NATURE’S BOLDEST THIEVES

Presenter Lucy Cooke sets out to explore the phenomenon of seagulls, foxes, squirrels and badgers which are now living in our towns and stealing our food.

Starting in the seaside resort of St Ives in Cornwall, Lucy witnesses for herself the seagulls that will swoop from 50 metres and steal a sandwich out of your hand. At the height of the summer season there are as many as 15 snatches a day from tourists. With the help of bird experts Professor Graham Martin and Steven Portugal, Lucy sets up a range of tests and GPS tagging to discover exactly what makes the seagulls such good thieves.

Lucy also goes to Rustington in Sussex, where she discovers that the fox population is increasing dramatically. She sets up a test to discover whether – given the choice – foxes would choose jam sandwiches and sausage rolls or the more natural diet of worms and fruit.
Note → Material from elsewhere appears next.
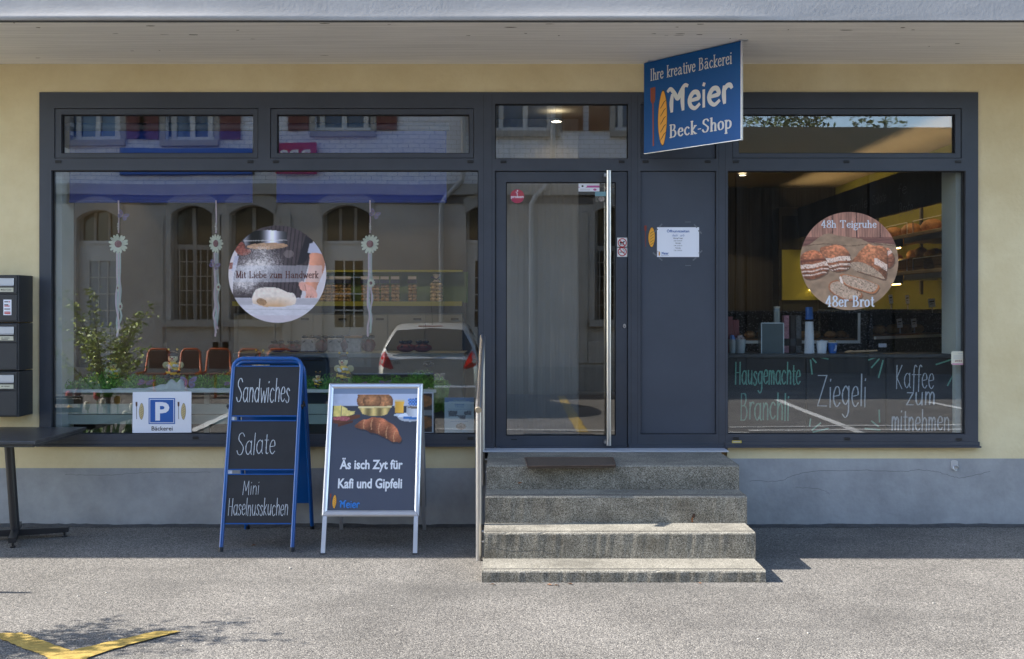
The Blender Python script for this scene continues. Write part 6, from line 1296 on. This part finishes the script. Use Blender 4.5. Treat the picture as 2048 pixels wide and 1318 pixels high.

Lucy goes to Hertfordshire to encounter the black squirrel – a variety of the grey squirrel – which is now spreading through Hertfordshire and southern England. She observes it tackling a challenging homemade assault course built in a suburban garden in order to steal nuts from a bird feeder. And she explores how the unusual 180-degree ankle joint of a squirrel makes it such a good thief.

Back in St Ives, Lucy discovers that badgers outnumber foxes in the town and they are regularly eating food from gardens. One family of badgers has developed a liking for peanut butter sandwiches!

With numbers of urban gulls up to around 250,000 in the UK and urban foxes and badgers on the increase, Lucy concludes that the phenomenon of seagulls, badgers, foxes and squirrels living in our towns and stealing our food is here to stay and we humans must learn to live alongside them.